Il 25 agosto 1990 Licio Gelli, morto ad Arezzo il 15 dicembre 2015 ed ex Maestro Venerabile, scrive a Giuliano Di Bernardo, all’epoca Gran Maestro del Grande Oriente d’Italia (Goi) poi, dal ’93, Gran Maestro della Gran Loggia regolare d’Italia e dal 2001 a capo di Dignity Order, un ordine internazionale con sede a Vienna.
Di alcuni brani di questa lettera ho dato conto sul Sole-24 Ore in un articolo scritto il 18 dicembre 2015. La scorsa settimana – su questo umile e umido blog – ho fornito altri approfondimenti (rimando al link a fondo pagina).
Oggi do conto di un ultimo, interessante paragrafo, che Gelli dedica all’opinione pubblica, a suo avviso più saggia dei tre saggi ai quali l’allora presidente del Consiglio Arnaldo Forlani diede incarico di pronunciarsi sulla segretezza della loggia P2. Ecco cosa scriverà Gelli nella lettera del ‘90: «La popolazione italiana diede in quei giorni una sonora lezione ai tracotanti accusatori della Massoneria. Nella tornata elettorale amministrativa di giugno, infatti, (tornata di grande valore perché comprendeva l’intera Sicilia (21 giugno 1981, ndr), Roma, Genova, Bari e altri comuni e province di molte regioni), gli elettori riversarono i loro suffragi proprio sui partiti più “compromessi” con la Massoneria (vedi il Psi e il Psdi), penalizzando invece i comunisti.

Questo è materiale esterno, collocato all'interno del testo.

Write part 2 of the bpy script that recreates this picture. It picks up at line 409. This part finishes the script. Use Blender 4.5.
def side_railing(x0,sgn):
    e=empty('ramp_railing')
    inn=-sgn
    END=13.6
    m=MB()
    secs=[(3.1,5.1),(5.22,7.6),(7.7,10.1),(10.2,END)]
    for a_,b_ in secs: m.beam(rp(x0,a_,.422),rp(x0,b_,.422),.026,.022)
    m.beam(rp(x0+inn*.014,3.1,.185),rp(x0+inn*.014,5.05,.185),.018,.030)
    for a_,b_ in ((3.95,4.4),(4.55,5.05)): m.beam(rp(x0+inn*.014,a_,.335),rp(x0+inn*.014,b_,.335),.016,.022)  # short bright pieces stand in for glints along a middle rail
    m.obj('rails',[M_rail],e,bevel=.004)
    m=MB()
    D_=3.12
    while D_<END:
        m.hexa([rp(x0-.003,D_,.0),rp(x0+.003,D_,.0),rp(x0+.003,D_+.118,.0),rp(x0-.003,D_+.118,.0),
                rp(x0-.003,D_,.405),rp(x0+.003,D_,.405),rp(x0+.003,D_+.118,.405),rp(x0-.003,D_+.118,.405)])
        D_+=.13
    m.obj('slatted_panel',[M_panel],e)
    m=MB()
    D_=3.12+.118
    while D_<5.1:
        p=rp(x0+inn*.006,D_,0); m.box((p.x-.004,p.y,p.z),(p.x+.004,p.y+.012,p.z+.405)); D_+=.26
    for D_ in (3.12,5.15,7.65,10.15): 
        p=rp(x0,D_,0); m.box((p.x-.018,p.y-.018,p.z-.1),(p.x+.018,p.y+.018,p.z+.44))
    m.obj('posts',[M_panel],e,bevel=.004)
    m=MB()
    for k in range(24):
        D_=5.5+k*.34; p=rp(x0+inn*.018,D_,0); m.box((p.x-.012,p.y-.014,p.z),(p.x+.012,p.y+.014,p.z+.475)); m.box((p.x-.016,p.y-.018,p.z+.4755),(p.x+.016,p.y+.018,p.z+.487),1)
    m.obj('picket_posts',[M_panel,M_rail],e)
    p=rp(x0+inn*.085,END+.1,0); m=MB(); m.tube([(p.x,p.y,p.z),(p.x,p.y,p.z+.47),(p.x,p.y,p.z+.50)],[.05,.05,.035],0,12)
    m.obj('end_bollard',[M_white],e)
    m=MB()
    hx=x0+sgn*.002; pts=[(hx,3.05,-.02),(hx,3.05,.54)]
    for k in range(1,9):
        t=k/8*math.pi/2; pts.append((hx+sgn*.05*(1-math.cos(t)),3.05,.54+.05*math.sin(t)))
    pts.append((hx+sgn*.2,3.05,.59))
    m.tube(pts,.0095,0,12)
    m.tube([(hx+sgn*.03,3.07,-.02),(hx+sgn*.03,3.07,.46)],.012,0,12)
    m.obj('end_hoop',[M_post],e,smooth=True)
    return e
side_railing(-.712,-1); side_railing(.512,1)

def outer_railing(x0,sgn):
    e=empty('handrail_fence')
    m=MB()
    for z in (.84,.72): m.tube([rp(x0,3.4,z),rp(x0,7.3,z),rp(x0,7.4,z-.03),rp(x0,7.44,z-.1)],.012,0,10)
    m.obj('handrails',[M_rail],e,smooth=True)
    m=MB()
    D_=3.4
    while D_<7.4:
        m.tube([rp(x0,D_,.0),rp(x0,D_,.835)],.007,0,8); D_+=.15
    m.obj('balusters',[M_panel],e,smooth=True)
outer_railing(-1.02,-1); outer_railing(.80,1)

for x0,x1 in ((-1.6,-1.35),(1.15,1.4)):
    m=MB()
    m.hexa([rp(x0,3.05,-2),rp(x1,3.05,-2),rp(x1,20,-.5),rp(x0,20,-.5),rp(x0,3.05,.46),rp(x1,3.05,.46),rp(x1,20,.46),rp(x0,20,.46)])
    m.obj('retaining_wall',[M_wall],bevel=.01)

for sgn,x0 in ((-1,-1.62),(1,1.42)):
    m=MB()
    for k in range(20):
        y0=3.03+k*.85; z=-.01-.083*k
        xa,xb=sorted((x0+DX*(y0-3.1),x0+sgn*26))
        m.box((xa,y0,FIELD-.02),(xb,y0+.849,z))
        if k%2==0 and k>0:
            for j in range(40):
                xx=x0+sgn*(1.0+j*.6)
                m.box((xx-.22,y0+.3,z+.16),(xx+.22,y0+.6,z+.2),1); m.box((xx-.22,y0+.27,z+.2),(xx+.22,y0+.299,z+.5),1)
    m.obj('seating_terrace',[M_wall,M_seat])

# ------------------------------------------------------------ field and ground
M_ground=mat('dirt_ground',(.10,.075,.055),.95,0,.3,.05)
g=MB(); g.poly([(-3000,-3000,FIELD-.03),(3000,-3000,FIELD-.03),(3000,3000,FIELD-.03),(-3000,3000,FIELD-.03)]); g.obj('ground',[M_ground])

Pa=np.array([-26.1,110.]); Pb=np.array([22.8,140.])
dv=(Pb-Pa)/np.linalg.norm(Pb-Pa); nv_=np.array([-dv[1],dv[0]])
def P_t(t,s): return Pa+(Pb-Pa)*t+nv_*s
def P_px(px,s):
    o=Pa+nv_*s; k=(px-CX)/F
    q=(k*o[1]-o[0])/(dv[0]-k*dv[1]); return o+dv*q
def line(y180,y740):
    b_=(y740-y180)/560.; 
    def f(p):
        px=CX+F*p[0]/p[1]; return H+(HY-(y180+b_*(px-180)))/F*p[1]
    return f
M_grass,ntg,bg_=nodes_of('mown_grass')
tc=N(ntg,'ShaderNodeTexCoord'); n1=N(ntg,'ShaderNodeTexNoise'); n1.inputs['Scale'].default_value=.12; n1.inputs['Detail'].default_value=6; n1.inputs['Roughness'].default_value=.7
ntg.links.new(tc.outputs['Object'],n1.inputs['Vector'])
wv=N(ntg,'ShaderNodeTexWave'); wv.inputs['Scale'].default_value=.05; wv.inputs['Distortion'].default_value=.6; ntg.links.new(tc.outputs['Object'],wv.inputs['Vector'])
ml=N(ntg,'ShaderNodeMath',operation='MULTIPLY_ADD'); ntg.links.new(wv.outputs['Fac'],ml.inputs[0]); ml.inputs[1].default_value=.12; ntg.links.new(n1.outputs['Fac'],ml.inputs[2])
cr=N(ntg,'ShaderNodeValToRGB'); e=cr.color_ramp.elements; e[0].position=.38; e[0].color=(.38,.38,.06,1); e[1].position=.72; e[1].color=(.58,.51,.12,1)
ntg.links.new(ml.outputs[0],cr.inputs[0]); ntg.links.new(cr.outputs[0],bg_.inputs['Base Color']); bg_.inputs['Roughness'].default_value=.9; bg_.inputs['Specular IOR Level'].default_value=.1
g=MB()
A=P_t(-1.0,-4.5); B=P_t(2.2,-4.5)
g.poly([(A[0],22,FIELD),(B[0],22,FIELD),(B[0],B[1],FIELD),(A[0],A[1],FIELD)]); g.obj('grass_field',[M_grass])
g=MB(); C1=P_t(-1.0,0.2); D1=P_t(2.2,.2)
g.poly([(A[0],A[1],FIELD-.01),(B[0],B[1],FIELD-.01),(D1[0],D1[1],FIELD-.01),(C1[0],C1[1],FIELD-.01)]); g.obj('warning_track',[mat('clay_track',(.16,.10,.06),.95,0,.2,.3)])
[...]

Essi si erano presentati al corpo elettorale con lo slogan: “Noi non siamo della Massoneria e della P2”, significando di essere i soli non contagiati da un’organizzazione segreta, quintessenza di quanto più torbido, criminale (si parlava già del delitto Occorsio), antidemocratico si potesse immaginare. Solo i comunisti, insomma, sarebbero stati degni del voto popolare. Ed è inutile dire quale svolta avrebbe subito il quadro politico italiano, e quali ne sarebbero state le conseguenze, se l’impostura avesse trovato credito».
Sarà anche vero ma a Roma il Pci ottenne 619.049 voti (36,06% dei voti e primo partito) e 31 seggi. Luigi Petroselli (Pci) venne rieletto sindaco ed ebbe 130mila voti di preferenza.
A Genova il Pci prese 197.914 voti, pari al 39,63% dei voti (primo partito anche qui) e 33 seggi. Il partigiano Fulvio Cerofolini (Psi) governò la città dal 2 aprile 1975 al 13 ottobre 1985.
A Bari – tradizionalmente all’epoca feudo della Dc – il Pci si difese con 34.382 voti (il 15.95% risultando il terzo partito) con 10 seggi ottenuti.
In Sicilia, infine, il Pci prese 552.399 (20,7%) e strappò 20 seggi. Si piazzò dietro la Dc (che lì regnava) che ne prese 38.